The rules laid in this article show just how regulated the tillage sector is. The list is long and shows how restricted tillage farmers currently are on their own farms.

Under the last CAP, tillage farmers were really the only ones who noticed greening with the crop diversification requirements (three-crop rule).

Under the new CAP, these farmers face even further regulations, from Eco-schemes to cross-compliance.

Land management

Tillage farmers, to a certain extent, have very little control on how they manage their land. They must sow at least two or three crops. They must have a different crop in their field for at least one year in four.

They must keep a buffer on fields. They must cultivate stubbles in a short window at a busy time of the year. They must not spray on land they don’t cultivate until 1 February. And all the while, they are the farmers who are losing most on convergence under the new CAP.

Tillage is the sector that the Government says it wants to increase area in. The minister wants to support the sector. Yet, for all the good things tillage farmers do, and all the rules they comply with, they are not being rewarded.

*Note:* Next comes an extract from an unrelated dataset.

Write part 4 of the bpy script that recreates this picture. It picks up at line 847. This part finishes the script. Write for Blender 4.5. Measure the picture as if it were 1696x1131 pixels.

Some of these rules can be argued as “good rules”. The three-crop rule has encouraged more break crops, but it has also meant that some farmers cannot maximise the crop that will make them the most money.

But as you delve further into the rules, they can lead to poor management and are a cause for serious frustration among farmers.

Cultivating stubbles within 10 days of harvest is not good practice. Cultivating stubbles as soon as possible after harvest in appropriate weather conditions is good practice.

But forcing farmers out to a mucky field, or an extremely dry field, as has happened in the past two years, is bad practice. In short, bad practice is being forced on farmers by the Department.

Inequality

Leaving a 3m uncultivated buffer on tillage farms beside a watercourse is a cause for inequality in Irish agriculture.

Farmers left this buffer beside drains on farms that do not carry water for much of the year in many cases in case of a penalty.

This has led to a large percentage of their farms being lost. On a 10ac field (200mX200m) with a drain on two sides, that means the farmer loses one third of an acre to a buffer zone, equating to about 1t of spring barley at average yields. Yield and income are reduced.

In the meantime, on livestock farms, animals can walk into the watercourse. On farms with a grassland stocking rate of over 170kg N /ha (derogation farms or farms exporting slurry or taking short term grazing to remove themselves from the derogation requirement) they only need to fence 1.5m away from the top of the bank.

Why is this inequality happening so blatantly in Irish agriculture?